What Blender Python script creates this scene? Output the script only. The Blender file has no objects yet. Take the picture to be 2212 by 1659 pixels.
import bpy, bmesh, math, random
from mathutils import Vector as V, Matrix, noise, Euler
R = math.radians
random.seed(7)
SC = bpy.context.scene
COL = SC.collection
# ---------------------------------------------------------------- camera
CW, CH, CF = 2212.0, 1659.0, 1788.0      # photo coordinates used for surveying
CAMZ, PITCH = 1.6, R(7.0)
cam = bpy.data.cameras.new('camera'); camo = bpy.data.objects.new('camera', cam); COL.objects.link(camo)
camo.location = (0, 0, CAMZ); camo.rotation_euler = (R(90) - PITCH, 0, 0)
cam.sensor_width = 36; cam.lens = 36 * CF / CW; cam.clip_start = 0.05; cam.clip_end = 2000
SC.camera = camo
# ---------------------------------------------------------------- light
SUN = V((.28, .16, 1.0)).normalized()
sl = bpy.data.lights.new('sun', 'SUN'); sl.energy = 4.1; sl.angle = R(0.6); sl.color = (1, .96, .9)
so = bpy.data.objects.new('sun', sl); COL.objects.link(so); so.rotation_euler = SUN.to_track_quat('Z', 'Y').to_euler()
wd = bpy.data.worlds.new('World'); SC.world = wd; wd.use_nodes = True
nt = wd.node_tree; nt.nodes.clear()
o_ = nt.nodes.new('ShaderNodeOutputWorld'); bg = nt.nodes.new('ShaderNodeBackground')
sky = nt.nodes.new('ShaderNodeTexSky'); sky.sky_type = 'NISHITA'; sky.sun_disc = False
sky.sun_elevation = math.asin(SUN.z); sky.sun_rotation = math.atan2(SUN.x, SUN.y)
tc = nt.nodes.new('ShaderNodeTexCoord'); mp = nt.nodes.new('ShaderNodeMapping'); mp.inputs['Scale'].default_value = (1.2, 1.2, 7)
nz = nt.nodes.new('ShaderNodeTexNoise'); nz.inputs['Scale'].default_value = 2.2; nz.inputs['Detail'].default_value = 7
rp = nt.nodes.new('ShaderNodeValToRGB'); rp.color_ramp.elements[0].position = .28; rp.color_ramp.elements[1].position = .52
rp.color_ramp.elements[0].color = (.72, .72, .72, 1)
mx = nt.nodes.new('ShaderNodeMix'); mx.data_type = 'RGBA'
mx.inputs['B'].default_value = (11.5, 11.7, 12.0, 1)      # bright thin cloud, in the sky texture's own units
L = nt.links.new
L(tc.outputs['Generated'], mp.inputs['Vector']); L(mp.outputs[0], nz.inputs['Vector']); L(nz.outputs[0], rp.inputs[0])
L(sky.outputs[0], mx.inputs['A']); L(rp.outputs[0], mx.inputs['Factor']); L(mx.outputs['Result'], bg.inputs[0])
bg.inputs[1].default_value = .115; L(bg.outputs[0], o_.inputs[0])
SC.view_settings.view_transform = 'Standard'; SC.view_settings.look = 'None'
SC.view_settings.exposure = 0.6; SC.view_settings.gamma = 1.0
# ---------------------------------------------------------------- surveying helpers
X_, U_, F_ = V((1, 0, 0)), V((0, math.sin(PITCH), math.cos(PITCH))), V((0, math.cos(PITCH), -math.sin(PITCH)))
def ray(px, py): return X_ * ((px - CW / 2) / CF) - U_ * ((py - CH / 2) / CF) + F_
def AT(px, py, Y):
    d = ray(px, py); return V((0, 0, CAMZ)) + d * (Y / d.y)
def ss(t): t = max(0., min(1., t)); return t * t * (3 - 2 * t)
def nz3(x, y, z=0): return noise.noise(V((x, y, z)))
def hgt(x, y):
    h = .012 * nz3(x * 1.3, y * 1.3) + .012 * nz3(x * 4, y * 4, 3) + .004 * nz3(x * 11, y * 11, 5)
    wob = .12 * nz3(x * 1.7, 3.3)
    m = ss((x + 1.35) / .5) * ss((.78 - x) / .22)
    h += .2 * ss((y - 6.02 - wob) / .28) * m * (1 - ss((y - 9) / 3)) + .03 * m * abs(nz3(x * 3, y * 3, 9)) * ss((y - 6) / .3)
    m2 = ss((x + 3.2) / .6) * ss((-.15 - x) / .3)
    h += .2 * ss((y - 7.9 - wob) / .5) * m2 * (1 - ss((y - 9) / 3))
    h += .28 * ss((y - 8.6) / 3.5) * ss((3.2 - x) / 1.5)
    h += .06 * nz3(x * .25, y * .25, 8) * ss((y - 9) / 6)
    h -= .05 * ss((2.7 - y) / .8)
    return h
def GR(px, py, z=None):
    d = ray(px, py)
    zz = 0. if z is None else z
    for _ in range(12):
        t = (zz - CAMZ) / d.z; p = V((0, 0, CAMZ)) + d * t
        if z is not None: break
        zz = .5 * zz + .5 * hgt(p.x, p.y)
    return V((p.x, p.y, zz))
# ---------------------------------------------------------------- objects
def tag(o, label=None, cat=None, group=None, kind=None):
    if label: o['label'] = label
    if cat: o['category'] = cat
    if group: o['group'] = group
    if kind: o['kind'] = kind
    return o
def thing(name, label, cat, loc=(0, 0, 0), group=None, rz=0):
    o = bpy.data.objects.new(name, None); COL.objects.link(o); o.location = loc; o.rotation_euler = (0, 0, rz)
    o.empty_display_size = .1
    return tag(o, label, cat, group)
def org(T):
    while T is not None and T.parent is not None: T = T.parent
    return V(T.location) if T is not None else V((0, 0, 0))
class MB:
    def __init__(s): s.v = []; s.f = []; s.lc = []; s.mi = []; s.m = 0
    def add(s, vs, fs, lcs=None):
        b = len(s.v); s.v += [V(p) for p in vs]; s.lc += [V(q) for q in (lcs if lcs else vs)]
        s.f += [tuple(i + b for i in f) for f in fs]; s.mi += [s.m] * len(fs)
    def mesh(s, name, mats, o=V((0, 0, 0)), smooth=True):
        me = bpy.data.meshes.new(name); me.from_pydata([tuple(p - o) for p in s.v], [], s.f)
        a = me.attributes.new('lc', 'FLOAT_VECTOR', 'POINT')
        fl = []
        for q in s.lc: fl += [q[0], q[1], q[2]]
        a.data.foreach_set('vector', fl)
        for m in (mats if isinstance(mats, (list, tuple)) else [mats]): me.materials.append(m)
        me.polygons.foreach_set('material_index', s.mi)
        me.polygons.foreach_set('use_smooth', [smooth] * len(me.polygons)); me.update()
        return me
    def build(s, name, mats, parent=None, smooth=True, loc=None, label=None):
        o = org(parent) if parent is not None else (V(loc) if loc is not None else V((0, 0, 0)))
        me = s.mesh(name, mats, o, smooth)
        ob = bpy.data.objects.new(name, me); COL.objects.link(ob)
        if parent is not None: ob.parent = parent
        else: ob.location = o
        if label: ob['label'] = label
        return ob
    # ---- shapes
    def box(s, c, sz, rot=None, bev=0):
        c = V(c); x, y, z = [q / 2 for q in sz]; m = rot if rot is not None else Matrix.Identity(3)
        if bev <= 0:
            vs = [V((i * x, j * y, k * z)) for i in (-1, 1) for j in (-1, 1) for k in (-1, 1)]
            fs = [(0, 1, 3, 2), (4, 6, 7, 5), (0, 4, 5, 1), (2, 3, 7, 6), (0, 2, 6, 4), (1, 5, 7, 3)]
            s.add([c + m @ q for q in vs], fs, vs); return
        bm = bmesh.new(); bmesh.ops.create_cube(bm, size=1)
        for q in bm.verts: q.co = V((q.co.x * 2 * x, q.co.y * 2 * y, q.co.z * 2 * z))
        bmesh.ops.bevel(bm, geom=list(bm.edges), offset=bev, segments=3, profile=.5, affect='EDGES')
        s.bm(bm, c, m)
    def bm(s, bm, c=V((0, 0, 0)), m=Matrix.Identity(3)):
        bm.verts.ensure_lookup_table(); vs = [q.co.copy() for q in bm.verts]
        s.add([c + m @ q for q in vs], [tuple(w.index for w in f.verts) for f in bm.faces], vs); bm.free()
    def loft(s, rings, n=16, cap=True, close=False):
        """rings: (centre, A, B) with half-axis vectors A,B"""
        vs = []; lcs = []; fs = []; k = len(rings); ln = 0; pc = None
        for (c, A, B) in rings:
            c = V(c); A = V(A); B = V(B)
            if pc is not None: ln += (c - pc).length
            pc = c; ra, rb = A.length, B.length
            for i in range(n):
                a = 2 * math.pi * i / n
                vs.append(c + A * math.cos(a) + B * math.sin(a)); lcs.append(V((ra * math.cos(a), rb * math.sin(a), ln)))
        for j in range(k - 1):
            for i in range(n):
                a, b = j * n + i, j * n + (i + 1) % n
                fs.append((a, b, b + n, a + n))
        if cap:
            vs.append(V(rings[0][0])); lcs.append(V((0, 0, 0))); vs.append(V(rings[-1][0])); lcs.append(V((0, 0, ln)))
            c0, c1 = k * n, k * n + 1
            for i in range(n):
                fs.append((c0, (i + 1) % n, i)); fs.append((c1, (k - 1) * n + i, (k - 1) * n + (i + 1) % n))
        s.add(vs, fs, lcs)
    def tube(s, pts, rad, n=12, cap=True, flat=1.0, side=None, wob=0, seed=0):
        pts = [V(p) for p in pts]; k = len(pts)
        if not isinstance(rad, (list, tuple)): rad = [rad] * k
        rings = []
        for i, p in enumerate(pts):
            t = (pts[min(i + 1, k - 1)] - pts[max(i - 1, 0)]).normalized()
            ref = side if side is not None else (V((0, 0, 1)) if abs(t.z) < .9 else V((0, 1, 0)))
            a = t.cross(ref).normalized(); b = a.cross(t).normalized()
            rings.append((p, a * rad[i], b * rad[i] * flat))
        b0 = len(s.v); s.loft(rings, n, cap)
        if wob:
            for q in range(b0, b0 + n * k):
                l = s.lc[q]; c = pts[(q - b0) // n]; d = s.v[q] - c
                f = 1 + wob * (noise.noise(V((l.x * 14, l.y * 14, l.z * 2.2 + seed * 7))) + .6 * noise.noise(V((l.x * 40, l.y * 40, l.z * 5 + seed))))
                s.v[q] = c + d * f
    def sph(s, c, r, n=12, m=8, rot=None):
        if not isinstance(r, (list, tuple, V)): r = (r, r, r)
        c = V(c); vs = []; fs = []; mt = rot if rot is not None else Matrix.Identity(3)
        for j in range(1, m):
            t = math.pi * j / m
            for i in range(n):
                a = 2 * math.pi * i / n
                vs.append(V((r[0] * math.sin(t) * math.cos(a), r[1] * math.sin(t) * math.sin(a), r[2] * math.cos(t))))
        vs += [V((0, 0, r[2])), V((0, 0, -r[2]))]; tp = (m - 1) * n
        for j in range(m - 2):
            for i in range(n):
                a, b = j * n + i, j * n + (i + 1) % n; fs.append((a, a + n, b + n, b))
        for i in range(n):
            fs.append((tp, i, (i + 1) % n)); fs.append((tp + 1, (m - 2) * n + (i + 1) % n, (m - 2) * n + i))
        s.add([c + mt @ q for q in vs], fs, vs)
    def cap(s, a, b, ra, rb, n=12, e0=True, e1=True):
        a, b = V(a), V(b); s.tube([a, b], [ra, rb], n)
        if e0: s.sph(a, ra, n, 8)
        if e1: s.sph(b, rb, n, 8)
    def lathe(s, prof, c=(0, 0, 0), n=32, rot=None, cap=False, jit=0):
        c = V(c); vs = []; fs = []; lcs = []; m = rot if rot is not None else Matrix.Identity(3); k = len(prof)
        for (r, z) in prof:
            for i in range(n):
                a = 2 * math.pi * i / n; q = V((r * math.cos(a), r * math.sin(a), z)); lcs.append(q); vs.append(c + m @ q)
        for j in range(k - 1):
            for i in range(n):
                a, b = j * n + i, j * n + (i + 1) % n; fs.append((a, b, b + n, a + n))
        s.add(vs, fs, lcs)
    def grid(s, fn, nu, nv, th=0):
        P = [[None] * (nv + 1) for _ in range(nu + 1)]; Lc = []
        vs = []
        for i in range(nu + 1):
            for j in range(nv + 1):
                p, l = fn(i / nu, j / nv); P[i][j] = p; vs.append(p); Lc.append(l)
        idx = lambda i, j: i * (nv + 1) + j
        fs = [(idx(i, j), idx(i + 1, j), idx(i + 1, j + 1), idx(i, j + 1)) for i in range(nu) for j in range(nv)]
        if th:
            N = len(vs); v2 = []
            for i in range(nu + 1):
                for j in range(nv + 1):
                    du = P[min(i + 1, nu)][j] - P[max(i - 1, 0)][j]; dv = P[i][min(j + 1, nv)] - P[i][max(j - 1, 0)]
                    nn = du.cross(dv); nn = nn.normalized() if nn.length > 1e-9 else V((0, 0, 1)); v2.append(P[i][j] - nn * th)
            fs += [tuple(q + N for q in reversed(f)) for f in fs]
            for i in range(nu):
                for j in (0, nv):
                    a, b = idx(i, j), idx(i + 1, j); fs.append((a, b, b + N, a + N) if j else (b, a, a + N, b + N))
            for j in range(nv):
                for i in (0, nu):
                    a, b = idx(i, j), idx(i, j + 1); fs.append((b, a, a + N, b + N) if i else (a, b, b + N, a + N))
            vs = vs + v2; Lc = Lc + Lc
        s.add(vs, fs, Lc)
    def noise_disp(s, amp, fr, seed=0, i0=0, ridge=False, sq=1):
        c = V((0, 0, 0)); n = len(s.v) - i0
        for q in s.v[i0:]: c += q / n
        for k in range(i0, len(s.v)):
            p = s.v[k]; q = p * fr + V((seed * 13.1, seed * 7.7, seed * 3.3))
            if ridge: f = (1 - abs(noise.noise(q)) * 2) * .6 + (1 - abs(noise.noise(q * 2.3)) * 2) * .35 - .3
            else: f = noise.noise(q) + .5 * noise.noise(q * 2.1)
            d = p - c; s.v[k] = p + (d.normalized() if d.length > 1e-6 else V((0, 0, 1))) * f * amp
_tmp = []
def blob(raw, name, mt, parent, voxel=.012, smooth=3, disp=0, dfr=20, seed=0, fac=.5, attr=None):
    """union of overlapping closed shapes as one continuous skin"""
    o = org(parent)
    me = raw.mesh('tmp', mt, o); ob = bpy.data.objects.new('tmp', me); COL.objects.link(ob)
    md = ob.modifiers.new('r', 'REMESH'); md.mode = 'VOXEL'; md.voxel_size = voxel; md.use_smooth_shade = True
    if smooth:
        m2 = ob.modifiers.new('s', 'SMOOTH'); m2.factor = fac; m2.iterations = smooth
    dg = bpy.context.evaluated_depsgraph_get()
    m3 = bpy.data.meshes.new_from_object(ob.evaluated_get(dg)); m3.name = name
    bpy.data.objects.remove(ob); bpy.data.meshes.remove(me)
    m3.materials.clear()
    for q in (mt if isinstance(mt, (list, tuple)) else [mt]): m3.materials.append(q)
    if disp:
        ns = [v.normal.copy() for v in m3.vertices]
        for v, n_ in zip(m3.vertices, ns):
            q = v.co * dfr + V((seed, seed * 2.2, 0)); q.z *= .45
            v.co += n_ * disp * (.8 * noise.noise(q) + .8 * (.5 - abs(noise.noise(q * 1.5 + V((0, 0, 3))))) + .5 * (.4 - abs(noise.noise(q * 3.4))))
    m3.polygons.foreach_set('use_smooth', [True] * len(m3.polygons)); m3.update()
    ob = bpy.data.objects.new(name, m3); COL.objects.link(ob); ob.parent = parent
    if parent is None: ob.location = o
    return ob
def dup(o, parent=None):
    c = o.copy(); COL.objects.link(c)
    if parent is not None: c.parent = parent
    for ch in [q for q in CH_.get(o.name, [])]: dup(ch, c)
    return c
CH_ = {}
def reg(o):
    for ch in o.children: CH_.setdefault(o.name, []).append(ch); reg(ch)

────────

EXERCISE REQUIREMENTS: Copy every line of the material in which the word "scene" occurs.

OUTPUT:
What Blender Python script creates this scene? Output the script only. The Blender file has no objects yet. Take the picture to be 2212 by 1659 pixels.
SC = bpy.context.scene